INSTRUCTIONS FOR THE TASK >>
Pictures within the data are to be left out; everything else must be reproduced exactly.

>> BEGIN DATA EXCERPT

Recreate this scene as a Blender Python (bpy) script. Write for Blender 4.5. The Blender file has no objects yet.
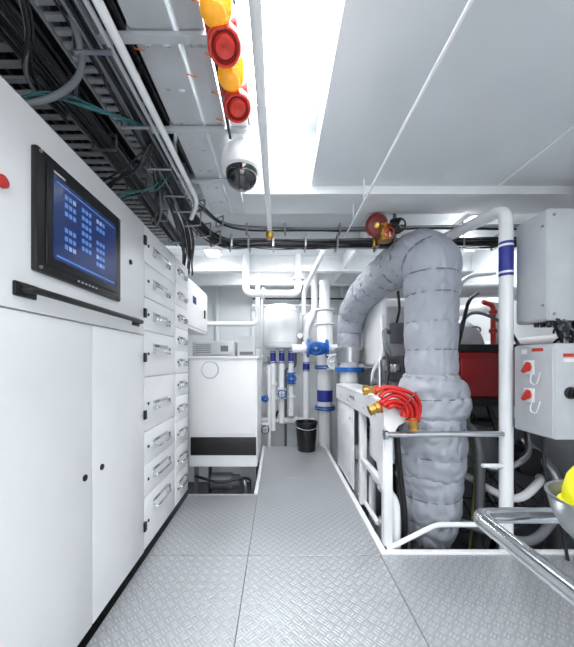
import bpy, bmesh, math, random
from mathutils import Vector, Matrix, noise
random.seed(7)
R=math.radians
SC=bpy.context.scene
COL=SC.collection
def s2l(c):
    return tuple(((x/255)/12.92 if x/255<=.04045 else ((x/255+.055)/1.055)**2.4) for x in c)+(1,)
def mat(name,col,rough=.4,metal=0,var=.04,vs=6,bump=0,bs=40,emit=0,coat=0,bd=.01):
    m=bpy.data.materials.new(name); m.use_nodes=True
    n=m.node_tree.nodes; l=m.node_tree.links; b=n['Principled BSDF']
    c=s2l(col)
    tc=n.new('ShaderNodeTexCoord'); nz=n.new('ShaderNodeTexNoise'); nz.inputs['Scale'].default_value=vs; nz.inputs['Detail'].default_value=4
    l.new(tc.outputs['Object'],nz.inputs['Vector'])
    r=n.new('ShaderNodeValToRGB'); r.color_ramp.elements[0].position=.3; r.color_ramp.elements[1].position=.7
    r.color_ramp.elements[0].color=tuple(x*(1-var*2) for x in c[:3])+(1,); r.color_ramp.elements[1].color=tuple(min(1,x*(1+var)) for x in c[:3])+(1,)
    l.new(nz.outputs['Fac'],r.inputs['Fac']); l.new(r.outputs['Color'],b.inputs['Base Color'])
    b.inputs['Roughness'].default_value=rough; b.inputs['Metallic'].default_value=metal; b.inputs['Coat Weight'].default_value=coat
    if bump:
        z=n.new('ShaderNodeTexNoise'); z.inputs['Scale'].default_value=bs; z.inputs['Detail'].default_value=3
        l.new(tc.outputs['Object'],z.inputs['Vector'])
        bp=n.new('ShaderNodeBump'); bp.inputs['Strength'].default_value=bump; bp.inputs['Distance'].default_value=bd
        l.new(z.outputs['Fac'],bp.inputs['Height']); l.new(bp.outputs['Normal'],b.inputs['Normal'])
    if emit:
        b.inputs['Emission Color'].default_value=c; b.inputs['Emission Strength'].default_value=emit
    return m
WH=mat('white_gloss_paint',(234,236,238),.25,var=.02)
WHC=mat('cabinet_white_paint',(232,233,234),.33,var=.01)
WALLM=mat('bulkhead_paint',(220,225,228),.3,var=.03,vs=2)
CEILM=mat('ceiling_panel_paint',(208,213,217),.15,var=.02,vs=2)
DKCEIL=mat('shade_dark_ceiling',(50,52,55),.8)  # charcoal colour stands in for the shade cables cast on this ceiling
GRYP=mat('grey_enclosure_paint',(192,195,199),.4)
GRYD=mat('grey_steel',(110,114,118),.4,.4)
GALV=mat('galvanised_plate',(190,194,197),.4,.3,var=.06)
GALD=mat('darker_galvanised_ladder',(182,186,190),.45,.2,var=.08)  # slightly darker, more varied galvanised tone for the cable ladders
BLK=mat('black_plastic',(18,18,20),.4)
CAB=mat('black_cable_sheath',(28,29,33),.45)
CABG=mat('grey_cable_sheath',(110,115,120),.5)
TEAL=mat('teal_cable_sheath',(55,110,115),.45)
ORG=mat('orange_tag',(235,120,40),.5)
RED=mat('red_gloss_plastic',(196,44,32),.35,coat=.2)
REDD=mat('dark_red_casting',(120,24,24),.4)
REDE=mat('red_engine_paint',(160,20,28),.25,coat=.6)
AMB=mat('amber_lens',(245,165,25),.2,emit=.25,coat=.5)
BLUE=mat('blue_marker_vinyl',(36,46,140),.4)
BLUV=mat('blue_valve_paint',(26,92,170),.35)
BRS=mat('brass',(196,158,84),.3,.9)
CHR=mat('polished_stainless',(215,217,220),.14,1,var=.01)
STL=mat('brushed_steel',(170,172,175),.3,.9)
ENG=mat('engine_dark_paint',(34,36,40),.45,bump=.3)
ENG2=mat('engine_grey_casting',(108,111,116),.45,.3,bump=.4,bs=25)
ALU=mat('crinkled_foil',(190,192,195),.3,.9,bump=1,bs=30)
JAC=mat('silver_grey_insulation_cloth',(168,172,182),.55,.08,var=.04,vs=6,bump=.35,bs=16,bd=.008)
STRP=mat('jacket_strap',(118,122,132),.6,.0)
SCR=mat('screen_dark_blue',(22,42,92),.2,emit=.45)
SCT=mat('screen_light_blue',(74,118,190),.4,emit=.5)
SCW=mat('screen_white',(130,155,200),.4,emit=.5)
YEL=mat('yellow_plastic',(226,222,30),.35)
GRN=mat('green_hose',(120,135,70),.5)
DOME=mat('smoked_dome',(22,24,26),.06,coat=1)
LIT=mat('light_panel_lens',(255,255,255),.4,emit=11)
LIT2=mat('lamp_lens',(250,253,255),.4,emit=7)
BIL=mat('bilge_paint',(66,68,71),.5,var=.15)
HOSE=mat('red_hose_fabric',(196,34,32),.55,bump=.4,bs=90)
PUMPG=mat('pump_grey_paint',(140,145,150),.4)

def tread():
    m=bpy.data.materials.new('aluminium_tread_plate'); m.use_nodes=True
    n=m.node_tree.nodes; l=m.node_tree.links; b=n['Principled BSDF']
    g=n.new('ShaderNodeNewGeometry'); mp=n.new('ShaderNodeMapping')
    mp.inputs['Rotation'].default_value=(0,0,R(45)); mp.inputs['Scale'].default_value=(22,22,22)
    l.new(g.outputs['Position'],mp.inputs['Vector']); sp=n.new('ShaderNodeSeparateXYZ'); l.new(mp.outputs['Vector'],sp.inputs[0])
    def M(op,a,b2=None,c=None):
        k=n.new('ShaderNodeMath'); k.operation=op
        for i,v in enumerate((a,b2,c)):
            if v is None: continue
            if isinstance(v,(int,float)): k.inputs[i].default_value=v
            else: l.new(v,k.inputs[i])
        return k.outputs[0]
    x,y=sp.outputs[0],sp.outputs[1]
    fx=M('FRACT',x); fy=M('FRACT',y)
    ck=M('FLOORED_MODULO',M('ADD',M('FLOOR',x),M('FLOOR',y)),2)
    s1=M('MULTIPLY',M('ABSOLUTE',M('SINE',M('MULTIPLY',fx,math.pi*3))),M('SINE',M('MULTIPLY',fy,math.pi)))
    s2=M('MULTIPLY',M('ABSOLUTE',M('SINE',M('MULTIPLY',fy,math.pi*3))),M('SINE',M('MULTIPLY',fx,math.pi)))
    h=M('ADD',M('MULTIPLY',s1,ck),M('MULTIPLY',s2,M('SUBTRACT',1,ck)))
    h=M('POWER',h,1.5)
    cr=n.new('ShaderNodeValToRGB'); cr.color_ramp.elements[0].color=s2l((172,176,180)); cr.color_ramp.elements[1].color=s2l((202,206,210))
    l.new(h,cr.inputs[0]); nz=n.new('ShaderNodeTexNoise'); nz.inputs['Scale'].default_value=3; nz.inputs['Detail'].default_value=5
    l.new(g.outputs['Position'],nz.inputs['Vector'])
    mx=n.new('ShaderNodeMix'); mx.data_type='RGBA'; mx.blend_type='MULTIPLY'; mx.inputs[0].default_value=.15
    l.new(cr.outputs[0],mx.inputs[6]); l.new(nz.outputs['Fac'],mx.inputs[7]); l.new(mx.outputs[2],b.inputs['Base Color'])
    bp=n.new('ShaderNodeBump'); bp.inputs['Strength'].default_value=.6; bp.inputs['Distance'].default_value=.003
    l.new(h,bp.inputs['Height']); l.new(bp.outputs['Normal'],b.inputs['Normal'])
    b.inputs['Metallic'].default_value=.45; b.inputs['Roughness'].default_value=.33
    return m
TRD=tread()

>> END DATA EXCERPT

EXPECTED OUTPUT >>
Recreate this scene as a Blender Python (bpy) script. Write for Blender 4.5. The Blender file has no objects yet.
import bpy, bmesh, math, random
from mathutils import Vector, Matrix, noise
random.seed(7)
R=math.radians
SC=bpy.context.scene
COL=SC.collection
def s2l(c):
    return tuple(((x/255)/12.92 if x/255<=.04045 else ((x/255+.055)/1.055)**2.4) for x in c)+(1,)
def mat(name,col,rough=.4,metal=0,var=.04,vs=6,bump=0,bs=40,emit=0,coat=0,bd=.01):
    m=bpy.data.materials.new(name); m.use_nodes=True
    n=m.node_tree.nodes; l=m.node_tree.links; b=n['Principled BSDF']
    c=s2l(col)
    tc=n.new('ShaderNodeTexCoord'); nz=n.new('ShaderNodeTexNoise'); nz.inputs['Scale'].default_value=vs; nz.inputs['Detail'].default_value=4
    l.new(tc.outputs['Object'],nz.inputs['Vector'])
    r=n.new('ShaderNodeValToRGB'); r.color_ramp.elements[0].position=.3; r.color_ramp.elements[1].position=.7
    r.color_ramp.elements[0].color=tuple(x*(1-var*2) for x in c[:3])+(1,); r.color_ramp.elements[1].color=tuple(min(1,x*(1+var)) for x in c[:3])+(1,)
    l.new(nz.outputs['Fac'],r.inputs['Fac']); l.new(r.outputs['Color'],b.inputs['Base Color'])
    b.inputs['Roughness'].default_value=rough; b.inputs['Metallic'].default_value=metal; b.inputs['Coat Weight'].default_value=coat
    if bump:
        z=n.new('ShaderNodeTexNoise'); z.inputs['Scale'].default_value=bs; z.inputs['Detail'].default_value=3
        l.new(tc.outputs['Object'],z.inputs['Vector'])
        bp=n.new('ShaderNodeBump'); bp.inputs['Strength'].default_value=bump; bp.inputs['Distance'].default_value=bd
        l.new(z.outputs['Fac'],bp.inputs['Height']); l.new(bp.outputs['Normal'],b.inputs['Normal'])
    if emit:
        b.inputs['Emission Color'].default_value=c; b.inputs['Emission Strength'].default_value=emit
    return m
WH=mat('white_gloss_paint',(234,236,238),.25,var=.02)
WHC=mat('cabinet_white_paint',(232,233,234),.33,var=.01)
WALLM=mat('bulkhead_paint',(220,225,228),.3,var=.03,vs=2)
CEILM=mat('ceiling_panel_paint',(208,213,217),.15,var=.02,vs=2)
DKCEIL=mat('shade_dark_ceiling',(50,52,55),.8)  # charcoal colour stands in for the shade cables cast on this ceiling
GRYP=mat('grey_enclosure_paint',(192,195,199),.4)
GRYD=mat('grey_steel',(110,114,118),.4,.4)
GALV=mat('galvanised_plate',(190,194,197),.4,.3,var=.06)
GALD=mat('darker_galvanised_ladder',(182,186,190),.45,.2,var=.08)  # slightly darker, more varied galvanised tone for the cable ladders
BLK=mat('black_plastic',(18,18,20),.4)
CAB=mat('black_cable_sheath',(28,29,33),.45)
CABG=mat('grey_cable_sheath',(110,115,120),.5)
TEAL=mat('teal_cable_sheath',(55,110,115),.45)
ORG=mat('orange_tag',(235,120,40),.5)
RED=mat('red_gloss_plastic',(196,44,32),.35,coat=.2)
REDD=mat('dark_red_casting',(120,24,24),.4)
REDE=mat('red_engine_paint',(160,20,28),.25,coat=.6)
AMB=mat('amber_lens',(245,165,25),.2,emit=.25,coat=.5)
BLUE=mat('blue_marker_vinyl',(36,46,140),.4)
BLUV=mat('blue_valve_paint',(26,92,170),.35)
BRS=mat('brass',(196,158,84),.3,.9)
CHR=mat('polished_stainless',(215,217,220),.14,1,var=.01)
STL=mat('brushed_steel',(170,172,175),.3,.9)
ENG=mat('engine_dark_paint',(34,36,40),.45,bump=.3)
ENG2=mat('engine_grey_casting',(108,111,116),.45,.3,bump=.4,bs=25)
ALU=mat('crinkled_foil',(190,192,195),.3,.9,bump=1,bs=30)
JAC=mat('silver_grey_insulation_cloth',(168,172,182),.55,.08,var=.04,vs=6,bump=.35,bs=16,bd=.008)
STRP=mat('jacket_strap',(118,122,132),.6,.0)
SCR=mat('screen_dark_blue',(22,42,92),.2,emit=.45)
SCT=mat('screen_light_blue',(74,118,190),.4,emit=.5)
SCW=mat('screen_white',(130,155,200),.4,emit=.5)
YEL=mat('yellow_plastic',(226,222,30),.35)
GRN=mat('green_hose',(120,135,70),.5)
DOME=mat('smoked_dome',(22,24,26),.06,coat=1)
LIT=mat('light_panel_lens',(255,255,255),.4,emit=11)
LIT2=mat('lamp_lens',(250,253,255),.4,emit=7)
BIL=mat('bilge_paint',(66,68,71),.5,var=.15)
HOSE=mat('red_hose_fabric',(196,34,32),.55,bump=.4,bs=90)
PUMPG=mat('pump_grey_paint',(140,145,150),.4)

def tread():
    m=bpy.data.materials.new('aluminium_tread_plate'); m.use_nodes=True
    n=m.node_tree.nodes; l=m.node_tree.links; b=n['Principled BSDF']
    g=n.new('ShaderNodeNewGeometry'); mp=n.new('ShaderNodeMapping')
    mp.inputs['Rotation'].default_value=(0,0,R(45)); mp.inputs['Scale'].default_value=(22,22,22)
    l.new(g.outputs['Position'],mp.inputs['Vector']); sp=n.new('ShaderNodeSeparateXYZ'); l.new(mp.outputs['Vector'],sp.inputs[0])
    def M(op,a,b2=None,c=None):
        k=n.new('ShaderNodeMath'); k.operation=op
        for i,v in enumerate((a,b2,c)):
            if v is None: continue
            if isinstance(v,(int,float)): k.inputs[i].default_value=v
            else: l.new(v,k.inputs[i])
        return k.outputs[0]
    x,y=sp.outputs[0],sp.outputs[1]
    fx=M('FRACT',x); fy=M('FRACT',y)
    ck=M('FLOORED_MODULO',M('ADD',M('FLOOR',x),M('FLOOR',y)),2)
    s1=M('MULTIPLY',M('ABSOLUTE',M('SINE',M('MULTIPLY',fx,math.pi*3))),M('SINE',M('MULTIPLY',fy,math.pi)))
    s2=M('MULTIPLY',M('ABSOLUTE',M('SINE',M('MULTIPLY',fy,math.pi*3))),M('SINE',M('MULTIPLY',fx,math.pi)))
    h=M('ADD',M('MULTIPLY',s1,ck),M('MULTIPLY',s2,M('SUBTRACT',1,ck)))
    h=M('POWER',h,1.5)
    cr=n.new('ShaderNodeValToRGB'); cr.color_ramp.elements[0].color=s2l((172,176,180)); cr.color_ramp.elements[1].color=s2l((202,206,210))
    l.new(h,cr.inputs[0]); nz=n.new('ShaderNodeTexNoise'); nz.inputs['Scale'].default_value=3; nz.inputs['Detail'].default_value=5
    l.new(g.outputs['Position'],nz.inputs['Vector'])
    mx=n.new('ShaderNodeMix'); mx.data_type='RGBA'; mx.blend_type='MULTIPLY'; mx.inputs[0].default_value=.15
    l.new(cr.outputs[0],mx.inputs[6]); l.new(nz.outputs['Fac'],mx.inputs[7]); l.new(mx.outputs[2],b.inputs['Base Color'])
    bp=n.new('ShaderNodeBump'); bp.inputs['Strength'].default_value=.6; bp.inputs['Distance'].default_value=.003
    l.new(h,bp.inputs['Height']); l.new(bp.outputs['Normal'],b.inputs['Normal'])
    b.inputs['Metallic'].default_value=.45; b.inputs['Roughness'].default_value=.33
    return m
TRD=tread()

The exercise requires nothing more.